[BEGIN]

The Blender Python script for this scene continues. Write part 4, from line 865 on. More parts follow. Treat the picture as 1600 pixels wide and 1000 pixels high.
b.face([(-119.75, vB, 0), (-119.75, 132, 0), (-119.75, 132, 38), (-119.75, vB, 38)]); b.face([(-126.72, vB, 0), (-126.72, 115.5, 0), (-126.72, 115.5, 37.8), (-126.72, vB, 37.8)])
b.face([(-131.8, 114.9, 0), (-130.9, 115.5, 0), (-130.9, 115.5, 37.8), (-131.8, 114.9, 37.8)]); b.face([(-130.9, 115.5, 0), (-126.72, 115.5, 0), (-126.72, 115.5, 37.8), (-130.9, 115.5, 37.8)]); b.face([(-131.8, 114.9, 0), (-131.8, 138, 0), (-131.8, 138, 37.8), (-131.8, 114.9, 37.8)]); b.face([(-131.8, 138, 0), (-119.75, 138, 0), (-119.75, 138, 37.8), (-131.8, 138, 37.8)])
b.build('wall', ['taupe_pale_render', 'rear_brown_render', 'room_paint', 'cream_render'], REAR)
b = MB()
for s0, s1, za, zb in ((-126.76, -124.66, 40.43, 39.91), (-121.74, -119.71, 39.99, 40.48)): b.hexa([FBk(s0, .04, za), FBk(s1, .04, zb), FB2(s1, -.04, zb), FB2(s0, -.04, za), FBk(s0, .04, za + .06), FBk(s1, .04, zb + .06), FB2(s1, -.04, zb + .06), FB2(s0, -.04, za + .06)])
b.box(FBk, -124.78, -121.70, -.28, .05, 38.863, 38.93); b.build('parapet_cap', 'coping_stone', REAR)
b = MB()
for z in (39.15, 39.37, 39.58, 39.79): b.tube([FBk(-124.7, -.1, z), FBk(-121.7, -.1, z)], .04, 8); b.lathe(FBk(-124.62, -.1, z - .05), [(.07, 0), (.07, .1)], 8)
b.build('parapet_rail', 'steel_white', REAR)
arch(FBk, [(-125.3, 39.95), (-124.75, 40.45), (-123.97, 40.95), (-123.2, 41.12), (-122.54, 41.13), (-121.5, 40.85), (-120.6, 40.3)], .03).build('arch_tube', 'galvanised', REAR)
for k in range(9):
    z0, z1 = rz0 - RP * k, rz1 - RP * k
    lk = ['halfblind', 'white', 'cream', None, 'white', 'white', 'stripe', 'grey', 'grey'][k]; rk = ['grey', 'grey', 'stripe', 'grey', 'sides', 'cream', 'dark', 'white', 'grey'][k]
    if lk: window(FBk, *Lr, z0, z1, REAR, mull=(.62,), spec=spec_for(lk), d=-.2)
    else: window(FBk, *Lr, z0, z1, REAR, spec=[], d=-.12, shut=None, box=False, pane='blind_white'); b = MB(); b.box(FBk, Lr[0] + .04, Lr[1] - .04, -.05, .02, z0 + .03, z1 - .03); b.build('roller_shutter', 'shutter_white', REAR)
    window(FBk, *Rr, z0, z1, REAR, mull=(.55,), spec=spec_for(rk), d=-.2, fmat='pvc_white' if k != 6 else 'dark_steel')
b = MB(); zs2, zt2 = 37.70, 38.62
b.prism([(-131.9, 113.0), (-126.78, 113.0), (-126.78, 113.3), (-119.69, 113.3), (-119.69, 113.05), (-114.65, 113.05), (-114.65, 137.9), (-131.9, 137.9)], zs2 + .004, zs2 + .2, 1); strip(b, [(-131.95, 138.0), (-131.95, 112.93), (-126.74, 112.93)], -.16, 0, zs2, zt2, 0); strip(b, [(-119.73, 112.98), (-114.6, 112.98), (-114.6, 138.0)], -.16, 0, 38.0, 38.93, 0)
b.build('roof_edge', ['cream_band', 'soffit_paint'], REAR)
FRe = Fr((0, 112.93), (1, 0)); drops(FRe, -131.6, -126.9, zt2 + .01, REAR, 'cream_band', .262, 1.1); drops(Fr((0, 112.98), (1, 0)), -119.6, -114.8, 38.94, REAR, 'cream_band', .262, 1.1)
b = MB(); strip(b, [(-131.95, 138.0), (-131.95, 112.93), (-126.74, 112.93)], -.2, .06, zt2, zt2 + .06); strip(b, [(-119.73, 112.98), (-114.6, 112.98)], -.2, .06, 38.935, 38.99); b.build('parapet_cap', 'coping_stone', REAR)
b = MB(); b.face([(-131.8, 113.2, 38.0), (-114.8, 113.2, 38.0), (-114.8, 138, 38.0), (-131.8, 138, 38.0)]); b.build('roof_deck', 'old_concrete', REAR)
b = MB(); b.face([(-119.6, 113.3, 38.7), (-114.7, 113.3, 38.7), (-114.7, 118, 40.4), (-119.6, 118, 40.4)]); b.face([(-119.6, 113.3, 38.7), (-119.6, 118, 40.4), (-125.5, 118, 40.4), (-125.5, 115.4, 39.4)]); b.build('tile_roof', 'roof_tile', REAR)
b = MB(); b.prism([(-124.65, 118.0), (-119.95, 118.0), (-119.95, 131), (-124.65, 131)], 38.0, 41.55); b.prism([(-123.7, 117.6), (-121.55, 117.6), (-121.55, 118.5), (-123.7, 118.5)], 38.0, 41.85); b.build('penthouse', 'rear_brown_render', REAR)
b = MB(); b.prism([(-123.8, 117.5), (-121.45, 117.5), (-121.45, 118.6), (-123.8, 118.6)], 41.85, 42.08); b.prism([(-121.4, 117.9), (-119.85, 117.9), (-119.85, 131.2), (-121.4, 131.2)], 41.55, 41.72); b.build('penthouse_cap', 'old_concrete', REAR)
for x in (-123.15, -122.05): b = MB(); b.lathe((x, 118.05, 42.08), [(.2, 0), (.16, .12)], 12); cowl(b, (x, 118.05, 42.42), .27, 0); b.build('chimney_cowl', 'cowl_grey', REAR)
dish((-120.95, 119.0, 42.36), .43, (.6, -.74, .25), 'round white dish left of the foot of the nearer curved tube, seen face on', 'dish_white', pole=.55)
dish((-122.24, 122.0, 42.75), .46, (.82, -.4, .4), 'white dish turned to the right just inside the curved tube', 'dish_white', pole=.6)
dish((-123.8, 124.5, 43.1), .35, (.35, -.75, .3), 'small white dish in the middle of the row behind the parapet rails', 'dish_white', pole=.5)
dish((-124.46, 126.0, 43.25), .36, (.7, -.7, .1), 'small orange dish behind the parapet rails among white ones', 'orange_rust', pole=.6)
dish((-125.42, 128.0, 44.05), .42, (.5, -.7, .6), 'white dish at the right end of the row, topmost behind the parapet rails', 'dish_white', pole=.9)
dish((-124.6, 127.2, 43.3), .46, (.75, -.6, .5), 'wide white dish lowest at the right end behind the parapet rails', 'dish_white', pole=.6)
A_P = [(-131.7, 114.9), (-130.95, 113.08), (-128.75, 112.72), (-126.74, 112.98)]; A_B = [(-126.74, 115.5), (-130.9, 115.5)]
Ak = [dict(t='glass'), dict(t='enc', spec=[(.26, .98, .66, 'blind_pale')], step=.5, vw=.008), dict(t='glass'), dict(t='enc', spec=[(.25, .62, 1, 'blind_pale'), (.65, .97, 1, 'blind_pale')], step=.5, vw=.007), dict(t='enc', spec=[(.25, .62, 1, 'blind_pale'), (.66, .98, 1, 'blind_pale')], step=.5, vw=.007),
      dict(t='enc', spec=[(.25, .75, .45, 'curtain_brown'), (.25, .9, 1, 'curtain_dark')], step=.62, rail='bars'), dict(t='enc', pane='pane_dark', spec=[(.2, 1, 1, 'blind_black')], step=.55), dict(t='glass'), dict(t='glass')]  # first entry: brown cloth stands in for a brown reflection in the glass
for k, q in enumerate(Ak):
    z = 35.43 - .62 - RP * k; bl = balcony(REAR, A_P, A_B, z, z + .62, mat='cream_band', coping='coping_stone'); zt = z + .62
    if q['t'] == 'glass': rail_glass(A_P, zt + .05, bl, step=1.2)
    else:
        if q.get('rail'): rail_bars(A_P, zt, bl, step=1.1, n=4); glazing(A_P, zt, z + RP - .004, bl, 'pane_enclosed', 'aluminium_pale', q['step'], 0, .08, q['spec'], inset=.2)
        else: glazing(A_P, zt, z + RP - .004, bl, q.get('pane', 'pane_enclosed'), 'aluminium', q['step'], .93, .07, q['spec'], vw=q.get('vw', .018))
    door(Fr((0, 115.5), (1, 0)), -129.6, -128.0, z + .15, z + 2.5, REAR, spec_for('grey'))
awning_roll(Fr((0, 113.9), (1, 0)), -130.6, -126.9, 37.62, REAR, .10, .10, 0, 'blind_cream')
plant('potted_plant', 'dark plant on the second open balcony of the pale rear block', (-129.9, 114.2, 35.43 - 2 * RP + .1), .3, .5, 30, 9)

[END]

TO DO.
Note how many lines of the material contain the string "wide". Then report that number by itself.

FINISHED ANSWER.
2